This article was originally published as part of the Pobox blog. Pobox was acquired by Fastmail in 2015.

All About Spam is a series of blog posts about common spammer techniques. Have a question about a type of spam that you'd like to see in a future blog post? Leave a comment, or send an email to!

The classic spam is a smoking gun, easy to spot. Viagra. University diplomas. My new favorite, the acai berry. But some messages have a twist; they don't appear to be selling anything at all! I received the following email today:
Subject: NYC judge denounces woman's self-styled sting

Militants Attack NATO Terminal In Pakistan
hfkunm and I are not best buds. That's the whole message; it doesn't even have a link in it. Aren't spammers supposed to be selling me something? So, why did a spammer bother sending me this message?

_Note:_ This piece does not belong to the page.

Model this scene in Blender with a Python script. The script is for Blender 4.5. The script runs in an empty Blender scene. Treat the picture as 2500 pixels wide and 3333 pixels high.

Elementary, my dear readers! The first reason is simple: they could be probing for valid email addresses.

The second reason: they're trying to beat the system. In 2002, Paul Graham popularized a plan to filter spam using all your spam and all your ham (legitimate mail) to generate a giant word list, known as Bayesian filtering. Each word would be given a score, based on how frequently it appeared in spam vs. ham. The idea had two key points:
  • it would learn about new spam words as they were introduced
  • "good" words could offset "bad" words
Good words are words that appear, proportionally, way less often in spam. For example, spammers rarely talk about themselves in the first person, so "I" or "I'm" has a negative spam score. Spammers do want you to click on links, so the word "click" has a positive spam score.

So, how does it all work? Well, let's take that most popular of all spam words, Viagra. Your gossipy friend sends you a message all about herself, and it happens to include "I hear Joe started taking viagra!" A keyword-based spam filter will block any message that contains "viagra", so out it goes. A Bayesian filter would say, all these "I"s outweigh the the one "viagra", and let it through.

For a short while, Bayesian filters were all the rage, and very effective, because they were trained per user. Spammers never let a good plan get them down, though, and came up with a simple, ingenious solution: start sending random content. In the early days, it was snippets from great books (read David Copperfield one paragraph at a time!). They've since moved on to simple randomized phrases, and headlines like today's. All these red herrings have certainly degraded the accuracy of Bayesian filters, but like a good detective, spam filters try all the tools in their arsenal, hoping to find the one that closes the case.